Repeat the listing in full, word for word.

————

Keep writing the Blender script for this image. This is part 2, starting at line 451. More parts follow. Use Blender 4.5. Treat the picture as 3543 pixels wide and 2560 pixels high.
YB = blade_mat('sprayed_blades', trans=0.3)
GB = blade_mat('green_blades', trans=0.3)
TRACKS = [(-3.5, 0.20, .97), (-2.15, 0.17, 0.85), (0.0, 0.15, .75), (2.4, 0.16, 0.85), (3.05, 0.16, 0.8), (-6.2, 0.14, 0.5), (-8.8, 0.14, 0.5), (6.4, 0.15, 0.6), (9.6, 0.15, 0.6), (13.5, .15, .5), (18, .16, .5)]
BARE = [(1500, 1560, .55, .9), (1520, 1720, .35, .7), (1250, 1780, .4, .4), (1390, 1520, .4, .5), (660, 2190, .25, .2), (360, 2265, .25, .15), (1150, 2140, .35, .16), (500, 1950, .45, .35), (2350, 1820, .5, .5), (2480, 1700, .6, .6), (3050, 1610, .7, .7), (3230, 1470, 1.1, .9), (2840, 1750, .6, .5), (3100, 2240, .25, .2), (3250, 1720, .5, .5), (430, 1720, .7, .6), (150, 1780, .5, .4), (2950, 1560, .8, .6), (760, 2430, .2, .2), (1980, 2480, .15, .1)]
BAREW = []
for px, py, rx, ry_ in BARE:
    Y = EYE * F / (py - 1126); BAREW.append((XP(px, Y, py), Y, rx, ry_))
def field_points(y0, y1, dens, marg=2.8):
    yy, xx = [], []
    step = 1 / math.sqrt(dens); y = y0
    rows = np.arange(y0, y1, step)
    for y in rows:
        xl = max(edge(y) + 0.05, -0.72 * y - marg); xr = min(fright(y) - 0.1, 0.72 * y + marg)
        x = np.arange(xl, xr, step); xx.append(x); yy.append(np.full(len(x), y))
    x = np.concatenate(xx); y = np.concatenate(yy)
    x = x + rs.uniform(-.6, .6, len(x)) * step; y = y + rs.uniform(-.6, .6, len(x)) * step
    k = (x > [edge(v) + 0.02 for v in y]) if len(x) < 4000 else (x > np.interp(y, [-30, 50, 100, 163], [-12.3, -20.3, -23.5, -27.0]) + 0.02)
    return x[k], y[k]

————

| Result |
Keep writing the Blender script for this image. This is part 2, starting at line 451. More parts follow. Use Blender 4.5. Treat the picture as 3543 pixels wide and 2560 pixels high.
YB = blade_mat('sprayed_blades', trans=0.3)
GB = blade_mat('green_blades', trans=0.3)
TRACKS = [(-3.5, 0.20, .97), (-2.15, 0.17, 0.85), (0.0, 0.15, .75), (2.4, 0.16, 0.85), (3.05, 0.16, 0.8), (-6.2, 0.14, 0.5), (-8.8, 0.14, 0.5), (6.4, 0.15, 0.6), (9.6, 0.15, 0.6), (13.5, .15, .5), (18, .16, .5)]
BARE = [(1500, 1560, .55, .9), (1520, 1720, .35, .7), (1250, 1780, .4, .4), (1390, 1520, .4, .5), (660, 2190, .25, .2), (360, 2265, .25, .15), (1150, 2140, .35, .16), (500, 1950, .45, .35), (2350, 1820, .5, .5), (2480, 1700, .6, .6), (3050, 1610, .7, .7), (3230, 1470, 1.1, .9), (2840, 1750, .6, .5), (3100, 2240, .25, .2), (3250, 1720, .5, .5), (430, 1720, .7, .6), (150, 1780, .5, .4), (2950, 1560, .8, .6), (760, 2430, .2, .2), (1980, 2480, .15, .1)]
BAREW = []
for px, py, rx, ry_ in BARE:
    Y = EYE * F / (py - 1126); BAREW.append((XP(px, Y, py), Y, rx, ry_))
def field_points(y0, y1, dens, marg=2.8):
    yy, xx = [], []
    step = 1 / math.sqrt(dens); y = y0
    rows = np.arange(y0, y1, step)
    for y in rows:
        xl = max(edge(y) + 0.05, -0.72 * y - marg); xr = min(fright(y) - 0.1, 0.72 * y + marg)
        x = np.arange(xl, xr, step); xx.append(x); yy.append(np.full(len(x), y))
    x = np.concatenate(xx); y = np.concatenate(yy)
    x = x + rs.uniform(-.6, .6, len(x)) * step; y = y + rs.uniform(-.6, .6, len(x)) * step
    k = (x > [edge(v) + 0.02 for v in y]) if len(x) < 4000 else (x > np.interp(y, [-30, 50, 100, 163], [-12.3, -20.3, -23.5, -27.0]) + 0.02)
    return x[k], y[k]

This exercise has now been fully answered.